“No one dreams of becoming an Usher!” Cry the desperate stars of Ushers: The Front Of House Musical, as they face up to yet another night of flogging ice creams and programmes to London’s oblivious theatre-goers. Maybe not, but after an evening watching the cast hurl themselves through this no-time-to-breathe-because-you’re-laughing-so-hard humdinger of a show, that might all be about to change.
There are some cracking one-liners and the wit is razor sharp and so topical the writers must sit up every night with a copy of Stage and scan the news.
Ushers tells the story of, well, the ushers; the unsung heroes of theatres everywhere who have to sit through one ghastly jukebox musical after another (It’s opening night for “Opps I Did It Again: The Britney Musical” as the productions begins, coming soon is “Twice: As Irish as a Leprechaun Dancing in a Field of Guinness Soaked Shamrocks”) while harbouring dreams of stardom that grow more distant with every bag of upsold Chrunchie Rocks and battling a villainous theatre manager who’s more Javier than Fiyero.
At its heart (and it’s a big heart, although it hides behind barbs and jabs that can only be born out of bitter experience) Ushers is a love-letter to West-End theatre. It is tinged with that uniquely British nostalgia for the bad times because, yes, they were bloody terrible, but at least we were all in it together! And the cast understand that. Like really understand that. You can feel the suppressed resentment and simmering anger in their manic smiles as they wave around torches like interrogation spotlights, on the lookout for that one idiot who’s attempting to smuggle in a Nando’s ¼ chicken to eat during the interval. You believe they have been ushers, that they are ushers, and that’s what makes the whole production gel.

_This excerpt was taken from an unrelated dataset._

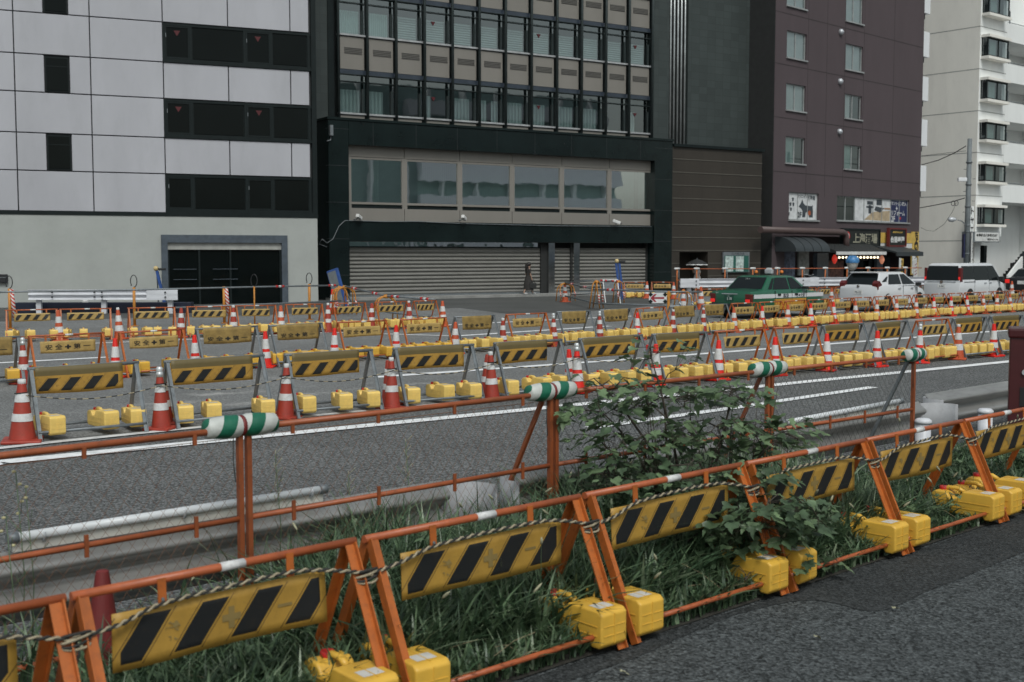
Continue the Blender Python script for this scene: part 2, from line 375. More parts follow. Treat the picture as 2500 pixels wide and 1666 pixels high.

Ushers is at its best when it’s being funny. There are some cracking one-liners and the wit is razor sharp and so topical the writers must sit up every night with a copy of Stage and scan the news. Sitting in the audience, especially the type of audience that goes to a show like this, that counts for a lot. The writers of Ushers know their audience; know that they can make veiled theatrical references and they will be understood, know that we have all recently been ‘there’ or are perhaps still there now, working minimum wage jobs while knowing we trained for better, know you can name a character Sir Andrew Lloyd Macintosser and bring down the house. And fair play to them, when it works it really works.
Where the production falters however, is when things try and get serious. To jump from lines such as “you’ll be out of work quicker than the cast of From Here To Eternity” to a character suddenly standing on stage belting out a heartfelt lament to dashed hopes and dreams was a bit too much for me. I kept waiting for the sly wink to the audience, the punchline that never appeared until the next big group number. I admire a production that gives every cast member their moment in the spotlight (every character has their own solo) but those were by far the weakest parts of the production. Ushers would benefit from deciding on a tone and sticking with it, the audience is too caught up in the satire to care about ‘real issues’.
So, is this a slick, flawless production to bring your out-of-town relatives to? No, go see Les Mis. Is it a big-hearted, straight shooting, nudge nudge wink wink to London’s West End and all who abide in it? Heck yes! Encore please!